Why on earth have Canadians gotten involved in the annexation project? As Goldring sets out his arguments, it becomes obvious that he has many unspoken thoughts. For example, he notes with approval that “the Turks and Caicos Islands currently have one of the most successful economies in the entire Caribbean region.” 55 To quote Grégoire Duhamel, however, “sole responsibility for this rests with offshore investment activity,” 56 and this in fact is what Goldring is praising. Goldring also sees the Turks and Caicos as potential sites for military bases that would facilitate Canadian military interventions in countries such as Cuba or Haiti. 57 The past augurs well for the future as, according to him: “In March 2004, the Turks and Caicos Islands gave permission to Canada to stage its troops before landing in Haiti,” 58 just like in the good old days when Canada invaded British dependencies to protect its commercial and industrial monopolies. Goldring also extols the islands’ potential in terms of port facilities: he notes that their deep waters could harbour maritime container transportation 59 – by which he means, implicitly, that the islands could become a free zone. And finally, he insists that the Turks and Caicos, in this projected union, must become a province and not only a territory. 60 This would give them maximum legislative leverage and enable them to wield power as a tax haven within Canada itself, just as Delaware does within the United States. 61 It is also apparent that Goldring, who is absolutely determined to bring the two jurisdictions together, would be willing to carry out his project in a roundabout way – through a free-trade agreement, for example. 62

Canadians are still behaving like monarchs in these islands.

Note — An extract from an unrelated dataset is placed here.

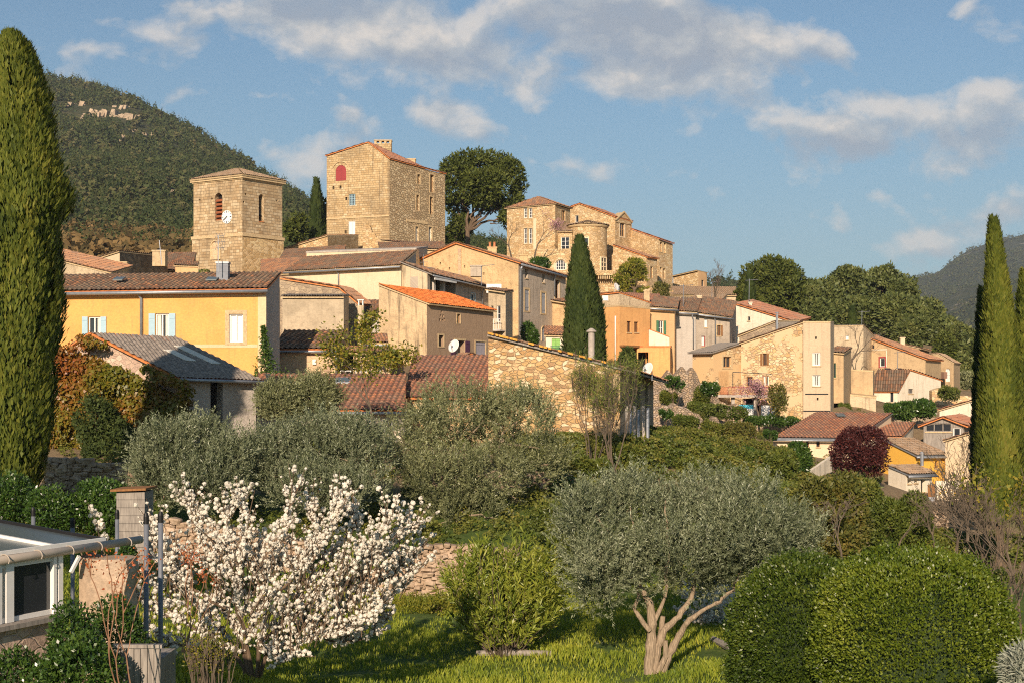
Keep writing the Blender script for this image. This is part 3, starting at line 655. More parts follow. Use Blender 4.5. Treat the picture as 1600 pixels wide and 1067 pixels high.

In a money-laundering affair related to narcotics smuggling in Canada, RCMP officers carried out a raid on Grand Turk in 1999 against Ontario businessman Richard Hape, presumed to be a guilty party. The affair was greeted with outrage in the local business community. 63 That day, Canadians showed that they could interfere as much as they wanted in the internal affairs of the Turks and Caicos Islands, and they also demonstrated that only under exceptional circumstances would they take action against potential criminals, whether tax swindlers or others.